The free-market economic consensus of the past 30 years is crumbling around us. We indeed live in changed times that demand radically different solutions. Already, we can see the consequences of economic recession: people losing their jobs; families facing the loss of their homes; household brands going to the wall; more people in poverty; and, this week, the advent of industrial unrest and increased insecurity. On the economy and the future of our wider society in the months ahead, there will be stark and difficult choices for all of us, including those in government.
However, in all the choices that we make, there can be no going back. We are not in 1979, 1989 or even 1999; this is 2009 and we must never make the same mistakes again. We can no longer afford simply to leave it to the market. Last week in Davos, David Cameron said that we needed a return to a 1980s style "crusade of popular capitalism". However, it was the pursuit of that popular capitalism of the past that led us to the poor regulation that got us into this almighty mess in the first place. Let us not forget that it was that so-called truly popular crusade of capitalism in the 1980s that sold off our council houses without replacing them, that allowed building societies such as Northern Rock to demutualise to their eventual peril on world markets, and that privatised energy utilities, which now exploit their consumers and employees alike. The country is not bankrupt but the mantra of free markets-the neo-liberal economic consensus of the past 30 years, which I am afraid seduced my Government too-is bankrupt.
I am not against the market but what is government for if it is not to inject the moral component into the market? Just as we witnessed with the Government's intervention in the banking sector-an important step change-we need a wholly different approach to the wider economy.
This week, following on from the banking crisis, the impact of the recession took an equally ugly turn, with industrial unrest growing across the country.

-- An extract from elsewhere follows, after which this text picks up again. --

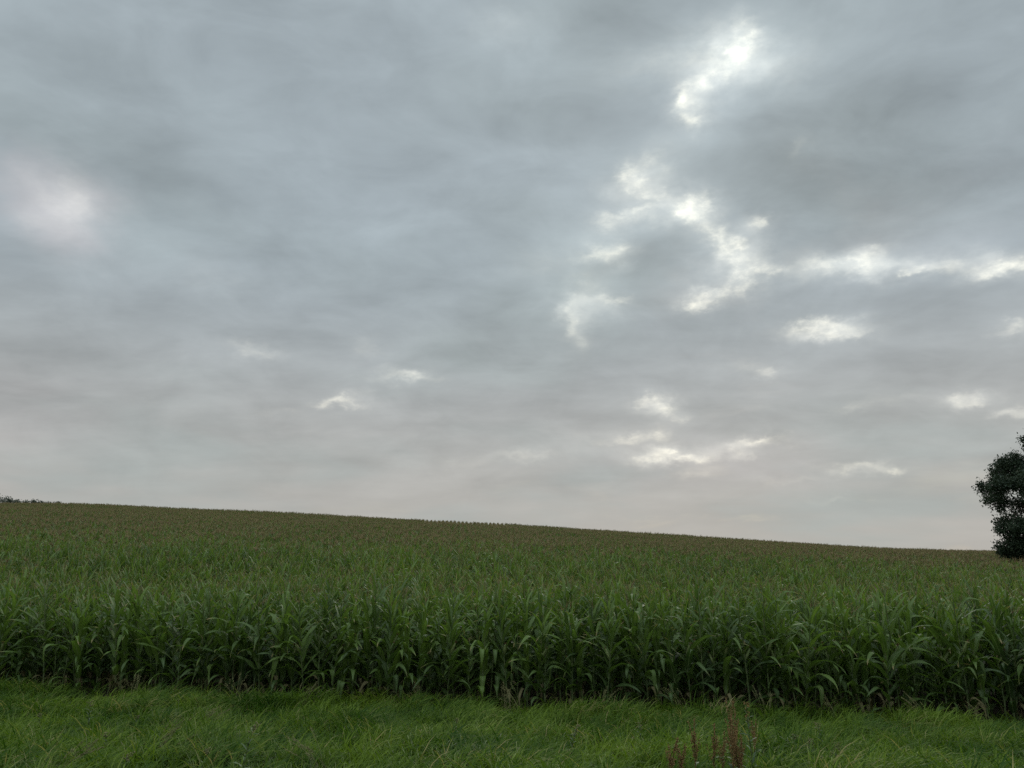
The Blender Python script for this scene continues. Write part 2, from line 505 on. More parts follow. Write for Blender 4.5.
gx = axis([(-3000, -400, 14), (-400, -30, 75), (-30, 30, 121), (30, 400, 75), (400, 3000, 14)])
gy = axis([(-300, 0, 12), (0, 20, 61), (20, 60, 41), (60, 240, 91), (240, 400, 20), (400, 4000, 18)])
GX, GY = np.meshgrid(gx, gy)
GZ = ground_z(GX, GY)
nx, ny = len(gx), len(gy)
gv = np.stack([GX.ravel(), GY.ravel(), GZ.ravel()], 1)
gf = [(j * nx + i, j * nx + i + 1, (j + 1) * nx + i + 1, (j + 1) * nx + i) for j in range(ny - 1) for i in range(nx - 1)]
ground = link('ground', new_mesh('ground', gv, gf, [M_SOIL]))
tag(ground, 'bare soil under the crop and grassed bank in front of it', 'ground', kind='structure')


# ------------------------------------------------------------------ mesh buffer
class MB:
    def __init__(self):
        self.v, self.f, self.uv, self.tone, self.mi = [], [], [], [], []

    def add(self, verts, faces, uv, tone, mi=0):
        b = len(self.v)
        self.v += [tuple(p) for p in verts]
        self.f += [tuple(b + i for i in fc) for fc in faces]
        self.uv += uv
        self.tone += [tone] * len(verts)
        self.mi += [mi] * len(faces)

    def tube(self, pts, rad, n=5, tone=.5, mi=0):
        vs, fs, uv = [], [], []
        pts = [Vector(p) for p in pts]
        for i, p in enumerate(pts):
            t = (pts[min(i + 1, len(pts) - 1)] - pts[max(i - 1, 0)]).normalized()
            a = t.cross(Vector((.31, .95, .05))).normalized()
            b = t.cross(a)
            for k in range(n):
                an = 2 * math.pi * k / n
                vs.append(p + (a * math.cos(an) + b * math.sin(an)) * rad[i])
                uv.append((k / n, i / (len(pts) - 1)))
        for i in range(len(pts) - 1):
            for k in range(n):
                fs.append((i * n + k, i * n + (k + 1) % n, (i + 1) * n + (k + 1) % n, (i + 1) * n + k))
        fs.append(tuple(range((len(pts) - 1) * n, len(pts) * n)))
        self.add(vs, fs, uv, tone, mi)

    def mesh(self, name, mats, extra=None):
        at = {'tone': ('FLOAT', self.tone)}
        return new_mesh(name, self.v, self.f, mats, True, self.uv, self.mi, at)


def leaf_geo(rnd, base, azim, length, width, e0, bend, segs, cross, curl=0.0, kink=None, wav=1.0):
    """One arching strap leaf: returns verts, faces, uv."""
    p = Vector(base)
    vs, uv, fs = [], [], []
    a = azim
    ph = rnd.uniform(0, 6.28)
    tw = rnd.uniform(-.7, .7)
    for i in range(segs + 1):
        t = i / segs
        e = e0 - bend * t ** 1.35
        if kink is not None and t > kink[0]:
            e -= kink[1] * min(1, (t - kink[0]) / .12)
        e = max(e, R(-86))
        a2 = a + curl * t * t
        d = Vector((math.cos(e) * math.cos(a2), math.cos(e) * math.sin(a2), math.sin(e)))
        side = Vector((-math.sin(a2), math.cos(a2), 0))
        nrm = side.cross(d) * -1.0
        ang = tw * t * 1.4
        s2 = side * math.cos(ang) + nrm * math.sin(ang)
        n2 = nrm * math.cos(ang) - side * math.sin(ang)
        w = width * min(1.0, .45 + t * 3.2) * max(0.02, (1 - t ** 2.2)) * (1.0 if t < .98 else .5)
        fold = .33 * (1 - t * .6)
        rip = math.sin(t * 17 + ph) * .10 * wav * width * (1 - t * .3)
        if cross == 3:
            vs += [p - s2 * w * .5 + n2 * (w * fold * .5 + rip), p, p + s2 * w * .5 + n2 * (w * fold * .5 - rip)]
            uv += [(0, t), (.5, t), (1, t)]
        elif cross == 5:
            vs += [p - s2 * w * .5 + n2 * (w * fold * .42 + rip), p - s2 * w * .27 + n2 * w * fold * .3, p,
                   p + s2 * w * .27 + n2 * w * fold * .3, p + s2 * w * .5 + n2 * (w * fold * .42 - rip)]
            uv += [(0, t), (.23, t), (.5, t), (.77, t), (1, t)]
        else:
            vs += [p - s2 * w * .5 + n2 * rip, p + s2 * w * .5 - n2 * rip]
            uv += [(.15, t), (.85, t)]
        p = p + d * (length / segs)
    c = cross
    for i in range(segs):
        for k in range(c - 1):
            fs.append((i * c + k, i * c + k + 1, (i + 1) * c + k + 1, (i + 1) * c + k))
    return vs, fs, uv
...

But let us be clear: these strikes are not about xenophobia; they are about global corporations and unfettered free markets gone crazy, and it is that which fundamentally needs to be addressed.
These new times demand a radically different approach in government economic policy. We cannot simply go back to some so-called golden economic age of increasing consumption, spiralling consumer debt, and cheap and increasingly deregulated labour. What our country needs now more than ever as a response to the economic recession is not a crusade of popular capitalism but a new crusade of popular social democracy. We need a bold new economic consensus which promotes well-being, social justice and environmental sustainability, and which takes our country in a new direction towards the good society. I believe that a good economy can deliver a good society. However, that should not mean nationalising our banks on the one hand and privatising Royal Mail and the Post Office on the other; nor should it mean setting ambitious carbon reduction targets and then building a third runway at Heathrow.

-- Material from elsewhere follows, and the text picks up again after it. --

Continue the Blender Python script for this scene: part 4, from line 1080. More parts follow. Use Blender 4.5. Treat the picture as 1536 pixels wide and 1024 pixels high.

There are alternatives to the failed neo-liberal economic policies of the past 30 years. There are better ways. When the wealthiest 1 per cent own 21 per cent of the nation's wealth, and when the bottom 50 per cent own just 7 per cent, the good economy should ensure tax justice, greater redistribution of wealth and income equality. It should ensure that those at the top pay their fair share. It should also tackle the irresponsibility culture of the super rich, and that could include a new tax on bonuses, with revenues used to fund tax cuts for those on lower and middle incomes. With millions facing the prospect of unemployment, the good economy should be about embarking on a green New Deal to create hundreds of thousands of new jobs in a green industrial revolution and investing in energy for the future. The good economy should be about making sure that businesses pay their fair share of taxes, and we should close loopholes that enable corporations to avoid paying.
With the biggest banking crisis in our history, the good economy should be about setting up a people's bank, using the existing Post Office network. Now is the time to guarantee every local community access to safe, secure and dependable banking services. We should not be afraid of imposing a maximum APR for loan and credit card companies and ending rip-off credit. Why should companies such as Provident Personal Credit be legally allowed to exploit the poorest in our society and charge 189 per cent APR for a loan of just £50 when the Bank of England base rate is just 1.5 per cent? It is loan sharking and a disgrace.

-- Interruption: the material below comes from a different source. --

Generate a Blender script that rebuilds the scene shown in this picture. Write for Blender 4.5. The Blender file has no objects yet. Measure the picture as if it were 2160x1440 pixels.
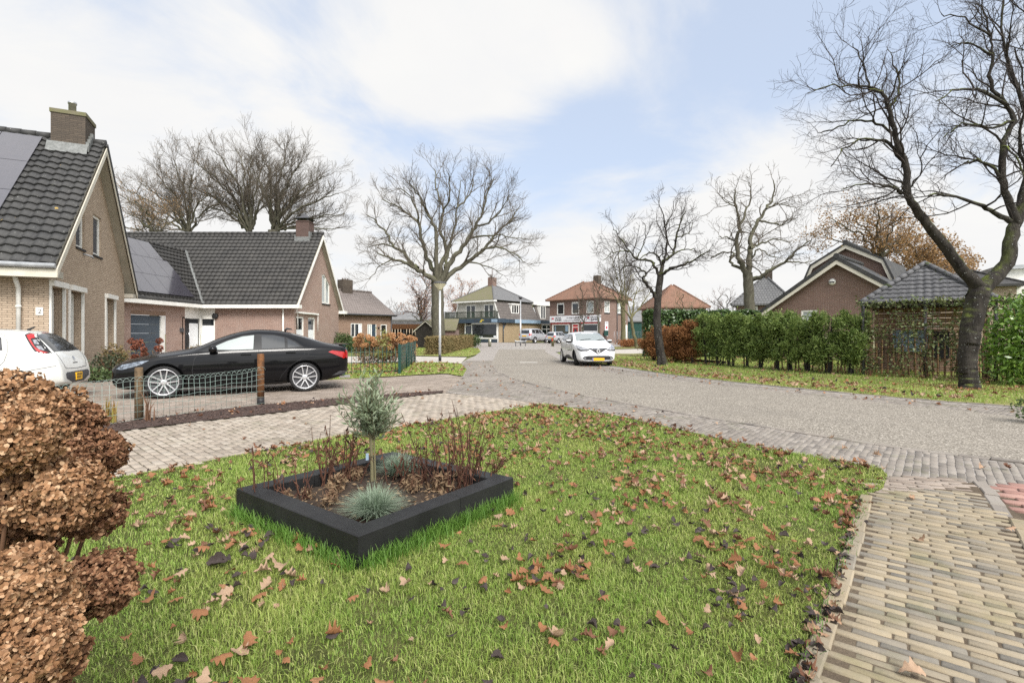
import bpy, bmesh, math, random
import numpy as np
from mathutils import Vector, Matrix, noise
from mathutils.bvhtree import BVHTree
from mathutils.geometry import tessellate_polygon

R = random.Random(11)
NR = np.random.default_rng(5)
F, HZ, CZ = 1065.0, 702.0, 1.40          # focal length and horizon in photo pixels, eye height in metres
scene = bpy.context.scene
col = scene.collection
PI = math.pi


def G(px, py, z=0.0):
    Y = F * (CZ - z) / (py - HZ)
    return Vector(((px - 1080) * Y / F, Y, z))


def P(px, py, Y):
    return Vector(((px - 1080) * Y / F, Y, CZ - (py - HZ) * Y / F))


def px_of(v):
    return (1080 + v[0] / v[1] * F, HZ + (CZ - v[2]) / v[1] * F)


# ---------------------------------------------------------------- materials
MATS = {}


class NT:
    def __init__(s, name):
        s.m = bpy.data.materials.new(name)
        s.m.use_nodes = True
        s.t = s.m.node_tree
        s.b = s.t.nodes['Principled BSDF']
        s.out = s.t.nodes['Material Output']

    def n(s, typ, **kw):
        d = s.t.nodes.new(typ)
        for k, v in kw.items():
            if k in d.inputs:
                d.inputs[k].default_value = v
            else:
                setattr(d, k, v)
        return d

    def l(s, a, b):
        s.t.links.new(a, b)

    def coord(s, kind='Object', scale=None, rot=None):
        tc = s.n('ShaderNodeTexCoord')
        if scale is None and rot is None:
            return tc.outputs[kind]
        mp = s.n('ShaderNodeMapping')
        if scale is not None:
            mp.inputs['Scale'].default_value = scale
        if rot is not None:
            mp.inputs['Rotation'].default_value = rot
        s.l(tc.outputs[kind], mp.inputs['Vector'])
        return mp.outputs['Vector']

    def noise(s, scale, detail=4, vec=None, rough=0.6):
        d = s.n('ShaderNodeTexNoise', Scale=scale, Detail=detail, Roughness=rough)
        if vec is not None:
            s.l(vec, d.inputs['Vector'])
        return d.outputs['Fac']

    def ramp(s, fac, stops):
        d = s.n('ShaderNodeValToRGB')
        el = d.color_ramp.elements
        while len(el) < len(stops):
            el.new(0.5)
        for e, (p, c) in zip(el, stops):
            e.position = p
            e.color = (c[0], c[1], c[2], 1) if not isinstance(c, (int, float)) else (c, c, c, 1)
        s.l(fac, d.inputs['Fac'])
        return d.outputs['Color']

    def mix(s, fac, a, b, mode='MIX'):
        d = s.n('ShaderNodeMix', data_type='RGBA', blend_type=mode)
        for sock, v in ((d.inputs[0], fac), (d.inputs[6], a), (d.inputs[7], b)):
            if hasattr(v, 'links'):
                s.l(v, sock)
            elif isinstance(v, (int, float)):
                sock.default_value = v if sock == d.inputs[0] else (v, v, v, 1)
            else:
                sock.default_value = (v[0], v[1], v[2], 1)
        return d.outputs[2]

    def math(s, op, a, b=0.0):
        d = s.n('ShaderNodeMath', operation=op)
        for i, v in enumerate((a, b)):
            if hasattr(v, 'links'):
                s.l(v, d.inputs[i])
            else:
                d.inputs[i].default_value = v
        return d.outputs[0]

    def island(s):
        return s.n('ShaderNodeNewGeometry').outputs['Random Per Island']

    def bump(s, h, strength=0.5, dist=0.01):
        d = s.n('ShaderNodeBump', Strength=strength, Distance=dist)
        s.l(h, d.inputs['Height'])
        s.l(d.outputs['Normal'], s.b.inputs['Normal'])

    def set(s, **kw):
        for k, v in kw.items():
            k = k.replace('_', ' ')
            if hasattr(v, 'links'):
                s.l(v, s.b.inputs[k])
            elif k == 'Base Color':
                s.b.inputs[k].default_value = (v[0], v[1], v[2], 1)
            else:
                s.b.inputs[k].default_value = v
        return s


def mk(name, c1, c2=None, scale=3.0, rough=0.6, bump=0.0, bscale=60.0, island=None, spec=0.3, metal=0.0, coat=0.0, trans=0.0, lo=0.35, hi=0.65):
    """plain weathered surface: two tones blended by noise, optional tone per loose piece"""
    t = NT(name)
    v = t.coord('Object')
    c2 = c2 or tuple(x * 0.8 for x in c1)
    c = t.mix(t.ramp(t.noise(scale, 6, v), [(lo, 0), (hi, 1)]), c1, c2)
    if island:
        c = t.mix(0.62, c, t.ramp(t.island(), [(i / max(1, len(island) - 1), q) for i, q in enumerate(island)]))
    t.set(Base_Color=c, Roughness=rough, Metallic=metal)
    t.b.inputs['Specular IOR Level'].default_value = spec
    t.b.inputs['Coat Weight'].default_value = coat
    t.b.inputs['Coat Roughness'].default_value = 0.03
    if bump:
        t.bump(t.noise(bscale, 5, v), bump)
    if trans:
        tr = t.n('ShaderNodeBsdfTranslucent')
        t.l(c, tr.inputs['Color'])
        ms = t.n('ShaderNodeMixShader')
        ms.inputs[0].default_value = trans
        t.l(t.b.outputs[0], ms.inputs[1])
        t.l(tr.outputs[0], ms.inputs[2])
        t.l(ms.outputs[0], t.out.inputs['Surface'])
    MATS[name] = t.m
    return t.m


def mk_brick(name, c1, c2, mortar, bw=0.22, bh=0.063, gap=0.011, rough=0.85, dirt=None, bias=0.0):
    t = NT(name)
    uv = t.coord('UV')
    b = t.n('ShaderNodeTexBrick', Scale=1.0)
    b.inputs['Color1'].default_value = (*c1, 1)
    b.inputs['Color2'].default_value = (*c2, 1)
    b.inputs['Mortar'].default_value = (*mortar, 1)
    b.inputs['Brick Width'].default_value = bw
    b.inputs['Row Height'].default_value = bh
    b.inputs['Mortar Size'].default_value = gap * 0.5
    b.inputs['Mortar Smooth'].default_value = 0.3
    b.inputs['Bias'].default_value = bias
    t.l(uv, b.inputs['Vector'])
    nz = t.noise(1.3, 5, uv)
    c = t.mix(t.ramp(nz, [(0.35, 0), (0.75, 0.45)]), b.outputs['Color'], dirt or tuple(x * 0.55 for x in c1))
    c = t.mix(t.ramp(t.noise(40, 3, uv), [(0.3, 0.0), (0.8, 0.35)]), c, tuple(min(1, x * 1.5) for x in c1))
    t.set(Base_Color=c, Roughness=rough)
    t.b.inputs['Specular IOR Level'].default_value = 0.2
    h = t.math('SUBTRACT', t.math('MULTIPLY', t.noise(70, 3, uv), 0.35), b.outputs['Fac'])
    t.bump(h, 0.6, 0.012)
    MATS[name] = t.m
    return t.m


# ---------------------------------------------------------------- mesh builder
def auto_uv(me):
    """metric UVs: u along the face's horizontal, v up its slope"""
    uvl = me.uv_layers.new(name='UVMap')
    n = len(me.loops)
    if n == 0:
        return
    co = np.empty(len(me.vertices) * 3, np.float32)
    me.vertices.foreach_get('co', co)
    co = co.reshape(-1, 3)
    vi = np.empty(n, np.int32)
    me.loops.foreach_get('vertex_index', vi)
    npoly = len(me.polygons)
    nor = np.empty(npoly * 3, np.float32)
    me.polygons.foreach_get('normal', nor)
    nor = nor.reshape(-1, 3)
    tot = np.empty(npoly, np.int32)
    me.polygons.foreach_get('loop_total', tot)
    ln = np.repeat(nor, tot, axis=0)
    flat = np.hypot(ln[:, 0], ln[:, 1]) < 0.12
    h = np.stack([-ln[:, 1], ln[:, 0], np.zeros(n)], 1)
    h[flat] = (1, 0, 0)
    h /= np.maximum(1e-6, np.linalg.norm(h, axis=1, keepdims=True))
    w = np.cross(ln, h)
    w[flat] = (0, 1, 0)
    p = co[vi]
    uv = np.stack([(p * h).sum(1), (p * w).sum(1)], 1).astype(np.float32)
    uvl.data.foreach_set('uv', uv.ravel())


def link(o, parent=None):
    col.objects.link(o)
    if parent is not None:
        o.parent = parent
    return o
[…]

We should be ending the gender pay gap in a specified timeframe. The good economy should be about insisting on not just a minimum wage, but a living wage for the entire country, just as we have here in London. We should also insist that all companies awarded government public procurement contracts meet a standard maximum ratio of difference between the most and least well paid among their employees. When the Joseph Rowntree Foundation says that child poverty could double in the next decade if we do not find more money to tackle it, the good economy should be about prioritising and finding all the money needed to end child poverty for good.
With that in mind, we should scrap plans for Trident. Spending £70 billion on a nuclear weapons system designed for the 1980s is not a good use of taxpayers' money. We should immediately scrap plans for ID cards, which could cost £18 billion over the next decade. When 6 million of us are faced with fuel poverty this year, the good economy should be about imposing a windfall tax on the greedy energy and oil companies to ensure social and environmental justice and to raise £6 billion to enable the Government to honour their commitment to end fuel poverty by 2010. On student funding, it is absolutely right for Labour to rule out lifting the cap on fees. We should instead be looking at introducing a graduate tax that is fair to everyone. In the good economy of the future, we should allow councils to build the millions of new social houses that are desperately required.
The Government need to seize this moment and make the choice fundamentally and radically to renew our country. The opportunity now exists to usher in a new social democratic economic consensus with the values of equality, social justice, security, and sustainability at its heart. If we choose, we can create a good economy and a good society. We can work together to enable greater freedom for all our people by giving real power to the many, not to the few. I hope that we can rise to the challenge.